Problem description - Copy everything in the listing below word for word, apart from any images.

Data section -
--- BEGIN ---

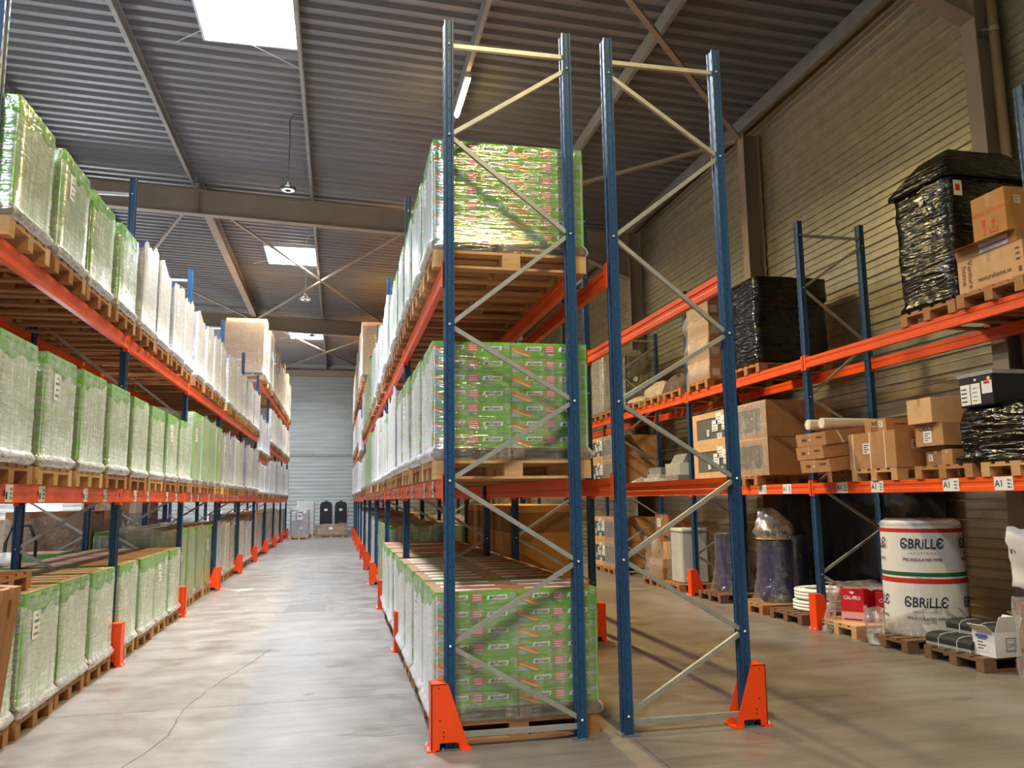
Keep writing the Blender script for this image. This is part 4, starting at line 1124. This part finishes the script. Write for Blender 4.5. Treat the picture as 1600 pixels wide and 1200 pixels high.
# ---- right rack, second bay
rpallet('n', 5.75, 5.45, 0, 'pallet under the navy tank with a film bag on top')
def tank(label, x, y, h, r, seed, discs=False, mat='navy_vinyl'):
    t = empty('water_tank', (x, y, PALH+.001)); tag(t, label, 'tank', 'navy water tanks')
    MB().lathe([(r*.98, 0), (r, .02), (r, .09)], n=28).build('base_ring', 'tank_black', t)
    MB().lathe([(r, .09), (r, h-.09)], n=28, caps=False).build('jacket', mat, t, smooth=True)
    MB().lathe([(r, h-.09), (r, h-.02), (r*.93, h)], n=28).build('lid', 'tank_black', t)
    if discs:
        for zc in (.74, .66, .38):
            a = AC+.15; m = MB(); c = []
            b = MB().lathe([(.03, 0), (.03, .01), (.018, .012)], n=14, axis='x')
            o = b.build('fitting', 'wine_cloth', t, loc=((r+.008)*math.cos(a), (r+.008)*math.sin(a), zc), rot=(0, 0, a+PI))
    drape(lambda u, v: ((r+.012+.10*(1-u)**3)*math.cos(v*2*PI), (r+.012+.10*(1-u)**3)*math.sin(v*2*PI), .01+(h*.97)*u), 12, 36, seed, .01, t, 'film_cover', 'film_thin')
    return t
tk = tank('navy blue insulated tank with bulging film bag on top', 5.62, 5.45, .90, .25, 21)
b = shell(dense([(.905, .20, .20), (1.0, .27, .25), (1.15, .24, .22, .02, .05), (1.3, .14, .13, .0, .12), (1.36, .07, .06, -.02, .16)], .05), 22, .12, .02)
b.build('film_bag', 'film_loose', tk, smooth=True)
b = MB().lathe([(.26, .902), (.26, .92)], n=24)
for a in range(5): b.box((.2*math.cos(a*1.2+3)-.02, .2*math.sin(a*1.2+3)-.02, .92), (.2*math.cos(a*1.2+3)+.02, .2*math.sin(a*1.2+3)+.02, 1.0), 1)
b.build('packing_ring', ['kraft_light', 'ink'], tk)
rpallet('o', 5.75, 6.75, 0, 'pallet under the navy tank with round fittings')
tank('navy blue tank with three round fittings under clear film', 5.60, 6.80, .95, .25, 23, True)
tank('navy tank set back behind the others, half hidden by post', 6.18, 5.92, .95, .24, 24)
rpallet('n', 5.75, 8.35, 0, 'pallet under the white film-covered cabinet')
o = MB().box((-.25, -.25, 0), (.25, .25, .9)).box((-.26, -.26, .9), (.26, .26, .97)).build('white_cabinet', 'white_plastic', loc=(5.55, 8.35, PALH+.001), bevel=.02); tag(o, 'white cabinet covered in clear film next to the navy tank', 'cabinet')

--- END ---

Complete output -
Keep writing the Blender script for this image. This is part 4, starting at line 1124. This part finishes the script. Write for Blender 4.5. Treat the picture as 1600 pixels wide and 1200 pixels high.
# ---- right rack, second bay
rpallet('n', 5.75, 5.45, 0, 'pallet under the navy tank with a film bag on top')
def tank(label, x, y, h, r, seed, discs=False, mat='navy_vinyl'):
    t = empty('water_tank', (x, y, PALH+.001)); tag(t, label, 'tank', 'navy water tanks')
    MB().lathe([(r*.98, 0), (r, .02), (r, .09)], n=28).build('base_ring', 'tank_black', t)
    MB().lathe([(r, .09), (r, h-.09)], n=28, caps=False).build('jacket', mat, t, smooth=True)
    MB().lathe([(r, h-.09), (r, h-.02), (r*.93, h)], n=28).build('lid', 'tank_black', t)
    if discs:
        for zc in (.74, .66, .38):
            a = AC+.15; m = MB(); c = []
            b = MB().lathe([(.03, 0), (.03, .01), (.018, .012)], n=14, axis='x')
            o = b.build('fitting', 'wine_cloth', t, loc=((r+.008)*math.cos(a), (r+.008)*math.sin(a), zc), rot=(0, 0, a+PI))
    drape(lambda u, v: ((r+.012+.10*(1-u)**3)*math.cos(v*2*PI), (r+.012+.10*(1-u)**3)*math.sin(v*2*PI), .01+(h*.97)*u), 12, 36, seed, .01, t, 'film_cover', 'film_thin')
    return t
tk = tank('navy blue insulated tank with bulging film bag on top', 5.62, 5.45, .90, .25, 21)
b = shell(dense([(.905, .20, .20), (1.0, .27, .25), (1.15, .24, .22, .02, .05), (1.3, .14, .13, .0, .12), (1.36, .07, .06, -.02, .16)], .05), 22, .12, .02)
b.build('film_bag', 'film_loose', tk, smooth=True)
b = MB().lathe([(.26, .902), (.26, .92)], n=24)
for a in range(5): b.box((.2*math.cos(a*1.2+3)-.02, .2*math.sin(a*1.2+3)-.02, .92), (.2*math.cos(a*1.2+3)+.02, .2*math.sin(a*1.2+3)+.02, 1.0), 1)
b.build('packing_ring', ['kraft_light', 'ink'], tk)
rpallet('o', 5.75, 6.75, 0, 'pallet under the navy tank with round fittings')
tank('navy blue tank with three round fittings under clear film', 5.60, 6.80, .95, .25, 23, True)
tank('navy tank set back behind the others, half hidden by post', 6.18, 5.92, .95, .24, 24)
rpallet('n', 5.75, 8.35, 0, 'pallet under the white film-covered cabinet')
o = MB().box((-.25, -.25, 0), (.25, .25, .9)).box((-.26, -.26, .9), (.26, .26, .97)).build('white_cabinet', 'white_plastic', loc=(5.55, 8.35, PALH+.001), bevel=.02); tag(o, 'white cabinet covered in clear film next to the navy tank', 'cabinet')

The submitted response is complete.